While it's a given that a movie as adventurous and risky as SIN CITY is will surely divide audiences -- it's a love-it or hate-it experience, with little in between -- I'm not sure how anyone could hate this movie completely. Slavishly borne from the pages of Frank Miller's acclaimed graphic novels, this hard-boiled gangster revisionism by Robert Rodriguez (El Mariachi, Spy Kids) is dazzlingly designed and admittedly light on substance. Such evaluations, however, are somewhat beside the point; you can take the narrative apart, sure, but SIN CITY is not about its dialogue or even its story. The film entrances the viewer with its edgy, bleak, gorgeous visual palette...it as close to a museum-quality work of visual art as Hollywood as ever seen.
Be prepared: Miller and Rodriguez's universe is not for the faint of heart. In SIN CITY, there are big, heaping piles of violence, sex, and profanity (the titular town completely deserves its name), and all of it is splayed against a paper-thin world of corrupt cops, headstrong prostitutes, and twisted serial killers. If you any of the above, or retro-chic nihilism, or even simplistic stories and casual character development...well, perhaps you shouldn't go to movies based on comic books. For my part, the seedy underworld is rendered so complete (and so gorgeously) that questions of morality are moot -- this is their world, and we are only invited to briefly peek inside. The performances make the computer-generated mean streets very alive, and many of the performances are surprising. (Mickey Rourke can act! Jessica Alba can almost act! Bruce Willis is so cool he makes my toes freeze! Clive Owen is sex on a stick! Rosario Dawson is chewing the scenery AND Clive Owen's lip at the same time!)
At his core, Rodriguez is a director in love with the spectacle of movies...and doesn't care about much else. The graphic detail and devout adherence to Miller's source material may seem unnecessary slavish, but for this director, that very discipline explodes the commonly held belief that narrative is paramount. Rodriguez places a primacy on genre and style, with thrilling results. His films almost seem to say: you want complex characters and nuanced plot? Go find Merchant and Ivory.

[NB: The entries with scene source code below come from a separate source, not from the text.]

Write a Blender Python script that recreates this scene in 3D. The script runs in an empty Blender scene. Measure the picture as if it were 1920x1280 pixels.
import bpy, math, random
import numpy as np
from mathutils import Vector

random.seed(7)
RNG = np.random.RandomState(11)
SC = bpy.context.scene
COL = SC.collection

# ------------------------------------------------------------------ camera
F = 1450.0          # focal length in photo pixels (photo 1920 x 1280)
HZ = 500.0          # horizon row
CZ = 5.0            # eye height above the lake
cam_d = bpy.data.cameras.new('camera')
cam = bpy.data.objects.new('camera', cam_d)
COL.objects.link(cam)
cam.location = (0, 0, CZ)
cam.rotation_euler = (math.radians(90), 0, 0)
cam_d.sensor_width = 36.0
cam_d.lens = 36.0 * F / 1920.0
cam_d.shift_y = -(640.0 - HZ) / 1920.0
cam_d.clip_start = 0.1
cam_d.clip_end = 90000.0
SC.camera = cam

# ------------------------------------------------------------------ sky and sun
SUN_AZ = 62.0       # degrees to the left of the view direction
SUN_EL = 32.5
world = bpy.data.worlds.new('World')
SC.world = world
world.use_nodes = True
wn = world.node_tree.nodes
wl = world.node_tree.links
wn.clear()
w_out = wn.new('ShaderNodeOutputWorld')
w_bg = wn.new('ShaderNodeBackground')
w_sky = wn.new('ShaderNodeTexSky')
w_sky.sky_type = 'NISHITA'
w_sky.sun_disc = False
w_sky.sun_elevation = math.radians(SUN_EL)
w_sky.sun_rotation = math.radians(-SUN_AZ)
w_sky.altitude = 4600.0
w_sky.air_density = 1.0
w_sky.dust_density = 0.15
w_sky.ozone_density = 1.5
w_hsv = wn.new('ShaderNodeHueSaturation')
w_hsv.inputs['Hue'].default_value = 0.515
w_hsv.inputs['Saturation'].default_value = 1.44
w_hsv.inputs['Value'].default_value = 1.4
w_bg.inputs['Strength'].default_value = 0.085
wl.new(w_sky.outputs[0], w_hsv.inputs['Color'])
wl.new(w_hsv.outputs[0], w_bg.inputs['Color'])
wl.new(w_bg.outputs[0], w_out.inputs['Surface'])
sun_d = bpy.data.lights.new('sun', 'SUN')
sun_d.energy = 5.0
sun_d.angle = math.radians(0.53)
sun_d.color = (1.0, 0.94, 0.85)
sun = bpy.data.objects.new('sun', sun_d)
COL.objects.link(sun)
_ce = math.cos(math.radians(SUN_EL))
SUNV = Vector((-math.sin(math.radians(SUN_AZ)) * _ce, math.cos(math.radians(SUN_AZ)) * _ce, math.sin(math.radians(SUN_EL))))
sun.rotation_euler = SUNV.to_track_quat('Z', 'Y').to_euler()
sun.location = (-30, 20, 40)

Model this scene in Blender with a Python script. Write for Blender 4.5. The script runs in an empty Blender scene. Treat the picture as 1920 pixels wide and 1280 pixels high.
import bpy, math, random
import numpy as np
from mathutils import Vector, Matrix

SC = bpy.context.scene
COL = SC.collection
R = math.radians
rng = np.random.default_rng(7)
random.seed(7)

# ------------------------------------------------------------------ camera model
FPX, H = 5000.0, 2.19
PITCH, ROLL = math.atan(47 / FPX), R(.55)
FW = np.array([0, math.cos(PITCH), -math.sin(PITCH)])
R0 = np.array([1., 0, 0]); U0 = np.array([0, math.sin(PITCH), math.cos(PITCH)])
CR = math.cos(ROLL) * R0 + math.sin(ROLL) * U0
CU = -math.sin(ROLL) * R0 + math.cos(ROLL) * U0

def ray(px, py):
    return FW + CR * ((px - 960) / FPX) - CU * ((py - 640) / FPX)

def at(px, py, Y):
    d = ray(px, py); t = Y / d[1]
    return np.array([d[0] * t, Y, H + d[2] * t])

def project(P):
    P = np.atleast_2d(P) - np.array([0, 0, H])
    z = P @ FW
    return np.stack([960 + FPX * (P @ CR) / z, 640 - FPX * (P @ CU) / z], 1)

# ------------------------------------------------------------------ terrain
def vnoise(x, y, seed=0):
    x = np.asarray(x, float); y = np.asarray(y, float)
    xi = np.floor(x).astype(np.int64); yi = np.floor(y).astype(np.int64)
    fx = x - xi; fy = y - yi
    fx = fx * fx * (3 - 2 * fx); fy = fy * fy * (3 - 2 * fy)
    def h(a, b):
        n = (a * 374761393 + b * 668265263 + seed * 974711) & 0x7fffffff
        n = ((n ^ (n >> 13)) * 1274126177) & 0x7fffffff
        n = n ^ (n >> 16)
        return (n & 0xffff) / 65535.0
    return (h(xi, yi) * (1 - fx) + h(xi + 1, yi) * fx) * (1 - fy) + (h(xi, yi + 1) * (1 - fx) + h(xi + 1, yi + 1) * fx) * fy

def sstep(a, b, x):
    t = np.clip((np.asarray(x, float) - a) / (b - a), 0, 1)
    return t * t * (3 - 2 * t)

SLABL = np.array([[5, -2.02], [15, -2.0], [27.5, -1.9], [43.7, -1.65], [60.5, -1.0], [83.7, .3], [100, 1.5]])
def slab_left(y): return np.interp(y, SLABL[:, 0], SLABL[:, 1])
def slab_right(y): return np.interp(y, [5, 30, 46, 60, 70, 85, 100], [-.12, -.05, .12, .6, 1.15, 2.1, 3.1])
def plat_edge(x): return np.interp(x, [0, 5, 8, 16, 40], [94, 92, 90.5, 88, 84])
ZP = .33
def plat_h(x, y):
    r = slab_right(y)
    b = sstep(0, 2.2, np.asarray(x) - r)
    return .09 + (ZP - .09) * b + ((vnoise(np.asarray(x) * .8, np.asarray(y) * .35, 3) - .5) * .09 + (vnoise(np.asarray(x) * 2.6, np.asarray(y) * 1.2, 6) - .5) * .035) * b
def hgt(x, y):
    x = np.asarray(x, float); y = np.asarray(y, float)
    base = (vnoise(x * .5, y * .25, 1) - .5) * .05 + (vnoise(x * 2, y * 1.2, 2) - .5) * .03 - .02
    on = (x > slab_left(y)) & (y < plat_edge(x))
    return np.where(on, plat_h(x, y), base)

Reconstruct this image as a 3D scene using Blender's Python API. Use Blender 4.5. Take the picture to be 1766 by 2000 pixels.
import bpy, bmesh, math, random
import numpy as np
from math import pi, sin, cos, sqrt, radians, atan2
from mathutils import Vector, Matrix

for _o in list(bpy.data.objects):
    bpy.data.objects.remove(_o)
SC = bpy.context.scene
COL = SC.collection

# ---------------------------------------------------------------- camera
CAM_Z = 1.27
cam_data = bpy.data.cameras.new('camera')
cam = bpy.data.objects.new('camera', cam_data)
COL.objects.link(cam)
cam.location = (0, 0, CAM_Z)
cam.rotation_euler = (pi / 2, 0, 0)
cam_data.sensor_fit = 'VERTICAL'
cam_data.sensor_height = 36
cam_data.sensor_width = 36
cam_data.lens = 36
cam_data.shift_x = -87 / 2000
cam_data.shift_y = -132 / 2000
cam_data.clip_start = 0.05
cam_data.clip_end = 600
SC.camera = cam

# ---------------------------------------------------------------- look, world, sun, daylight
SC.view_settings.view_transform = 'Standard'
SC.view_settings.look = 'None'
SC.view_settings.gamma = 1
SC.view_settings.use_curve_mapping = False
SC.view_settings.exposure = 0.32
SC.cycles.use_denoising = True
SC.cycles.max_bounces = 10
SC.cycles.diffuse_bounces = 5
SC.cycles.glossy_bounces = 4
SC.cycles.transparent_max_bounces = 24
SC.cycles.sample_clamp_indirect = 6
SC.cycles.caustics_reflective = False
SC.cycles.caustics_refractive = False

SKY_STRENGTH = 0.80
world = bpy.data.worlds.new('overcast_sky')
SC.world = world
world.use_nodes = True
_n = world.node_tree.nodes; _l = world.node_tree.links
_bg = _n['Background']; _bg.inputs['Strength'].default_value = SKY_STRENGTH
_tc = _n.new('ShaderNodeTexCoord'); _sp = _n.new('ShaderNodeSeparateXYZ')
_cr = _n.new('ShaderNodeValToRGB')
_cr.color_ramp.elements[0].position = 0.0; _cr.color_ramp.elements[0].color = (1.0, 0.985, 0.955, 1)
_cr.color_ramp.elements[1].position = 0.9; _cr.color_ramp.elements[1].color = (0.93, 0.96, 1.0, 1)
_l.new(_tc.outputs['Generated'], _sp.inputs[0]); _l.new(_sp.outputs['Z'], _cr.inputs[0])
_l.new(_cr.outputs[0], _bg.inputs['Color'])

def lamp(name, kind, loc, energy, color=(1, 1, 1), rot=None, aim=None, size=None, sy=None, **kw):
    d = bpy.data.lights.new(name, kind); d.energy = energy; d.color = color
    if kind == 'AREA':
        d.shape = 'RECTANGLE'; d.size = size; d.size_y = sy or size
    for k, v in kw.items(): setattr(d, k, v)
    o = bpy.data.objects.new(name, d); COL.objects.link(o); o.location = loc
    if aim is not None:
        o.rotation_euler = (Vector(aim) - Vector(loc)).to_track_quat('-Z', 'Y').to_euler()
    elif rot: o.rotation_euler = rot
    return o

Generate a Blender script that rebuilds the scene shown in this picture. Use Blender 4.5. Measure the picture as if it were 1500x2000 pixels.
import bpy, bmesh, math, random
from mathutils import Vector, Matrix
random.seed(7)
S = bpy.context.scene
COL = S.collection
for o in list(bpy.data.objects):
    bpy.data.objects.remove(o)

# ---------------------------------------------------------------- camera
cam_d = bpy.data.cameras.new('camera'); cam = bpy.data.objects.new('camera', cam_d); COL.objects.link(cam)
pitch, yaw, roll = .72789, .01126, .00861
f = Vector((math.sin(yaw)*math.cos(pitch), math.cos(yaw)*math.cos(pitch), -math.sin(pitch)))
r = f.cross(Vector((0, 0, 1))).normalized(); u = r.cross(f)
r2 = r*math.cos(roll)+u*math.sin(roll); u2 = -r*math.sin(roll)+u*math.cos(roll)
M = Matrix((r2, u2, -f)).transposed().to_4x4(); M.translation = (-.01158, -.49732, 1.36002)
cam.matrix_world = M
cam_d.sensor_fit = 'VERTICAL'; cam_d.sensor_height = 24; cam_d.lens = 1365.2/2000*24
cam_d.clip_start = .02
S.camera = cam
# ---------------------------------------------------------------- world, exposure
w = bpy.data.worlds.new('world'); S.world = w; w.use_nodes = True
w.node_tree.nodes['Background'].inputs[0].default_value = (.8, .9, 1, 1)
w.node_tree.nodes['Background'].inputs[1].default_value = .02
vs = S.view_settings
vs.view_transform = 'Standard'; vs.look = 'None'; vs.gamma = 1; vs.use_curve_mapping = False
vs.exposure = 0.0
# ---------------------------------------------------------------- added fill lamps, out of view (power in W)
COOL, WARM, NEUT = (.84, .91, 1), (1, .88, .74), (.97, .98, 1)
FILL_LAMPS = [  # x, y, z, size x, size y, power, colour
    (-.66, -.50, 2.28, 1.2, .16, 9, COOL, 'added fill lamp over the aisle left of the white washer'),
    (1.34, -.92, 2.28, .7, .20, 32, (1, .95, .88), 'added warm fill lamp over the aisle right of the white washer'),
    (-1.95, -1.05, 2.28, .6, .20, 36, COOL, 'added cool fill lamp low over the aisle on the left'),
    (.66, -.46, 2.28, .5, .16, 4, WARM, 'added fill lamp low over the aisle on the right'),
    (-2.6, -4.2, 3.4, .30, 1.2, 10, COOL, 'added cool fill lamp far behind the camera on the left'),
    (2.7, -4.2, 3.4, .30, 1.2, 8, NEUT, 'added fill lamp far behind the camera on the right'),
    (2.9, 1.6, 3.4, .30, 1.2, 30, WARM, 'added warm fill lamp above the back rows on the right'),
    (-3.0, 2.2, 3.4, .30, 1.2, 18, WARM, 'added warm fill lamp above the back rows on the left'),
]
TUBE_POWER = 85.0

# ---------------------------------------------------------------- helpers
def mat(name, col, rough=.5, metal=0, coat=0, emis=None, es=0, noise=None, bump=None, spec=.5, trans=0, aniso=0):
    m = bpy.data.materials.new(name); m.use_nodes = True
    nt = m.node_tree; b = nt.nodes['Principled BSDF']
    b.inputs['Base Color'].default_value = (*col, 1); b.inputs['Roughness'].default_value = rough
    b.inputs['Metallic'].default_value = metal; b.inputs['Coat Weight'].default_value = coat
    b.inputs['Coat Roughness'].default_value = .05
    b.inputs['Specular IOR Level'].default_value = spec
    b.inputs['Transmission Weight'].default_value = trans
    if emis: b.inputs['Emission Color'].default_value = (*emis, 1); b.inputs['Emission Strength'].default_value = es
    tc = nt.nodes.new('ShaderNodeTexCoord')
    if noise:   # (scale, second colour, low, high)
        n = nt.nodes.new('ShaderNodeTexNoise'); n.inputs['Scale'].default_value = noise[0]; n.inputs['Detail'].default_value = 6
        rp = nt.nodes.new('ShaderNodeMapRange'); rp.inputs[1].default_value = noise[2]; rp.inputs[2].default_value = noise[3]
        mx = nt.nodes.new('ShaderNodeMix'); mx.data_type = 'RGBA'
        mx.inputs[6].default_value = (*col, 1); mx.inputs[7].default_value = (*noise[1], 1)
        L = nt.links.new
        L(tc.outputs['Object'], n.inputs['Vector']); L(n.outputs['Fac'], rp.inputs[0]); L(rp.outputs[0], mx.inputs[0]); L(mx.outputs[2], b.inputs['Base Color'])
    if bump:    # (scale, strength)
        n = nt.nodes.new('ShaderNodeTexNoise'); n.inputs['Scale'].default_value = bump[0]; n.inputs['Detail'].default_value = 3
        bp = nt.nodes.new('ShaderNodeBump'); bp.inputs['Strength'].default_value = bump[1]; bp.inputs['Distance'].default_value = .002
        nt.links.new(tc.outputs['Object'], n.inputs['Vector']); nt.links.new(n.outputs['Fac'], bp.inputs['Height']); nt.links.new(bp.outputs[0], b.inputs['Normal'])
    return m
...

Rodriguez's focus, however, makes his films an acquired taste for a specialized audience -- one that places heavy weight on the visual and the visceral, an audience that does not even require the verbose posturing of Tarantino in order to have a good time. Which is a long way of saying that SIN CITY is not for everyone; indeed, it may not be for many people at all. But for fanboys, style junkies and modern art lovers, Frank Miller’s silver-and-black elegance may be a slice of cinematic heaven. As pretty pictures go, SIN CITY is just about as good as it gets.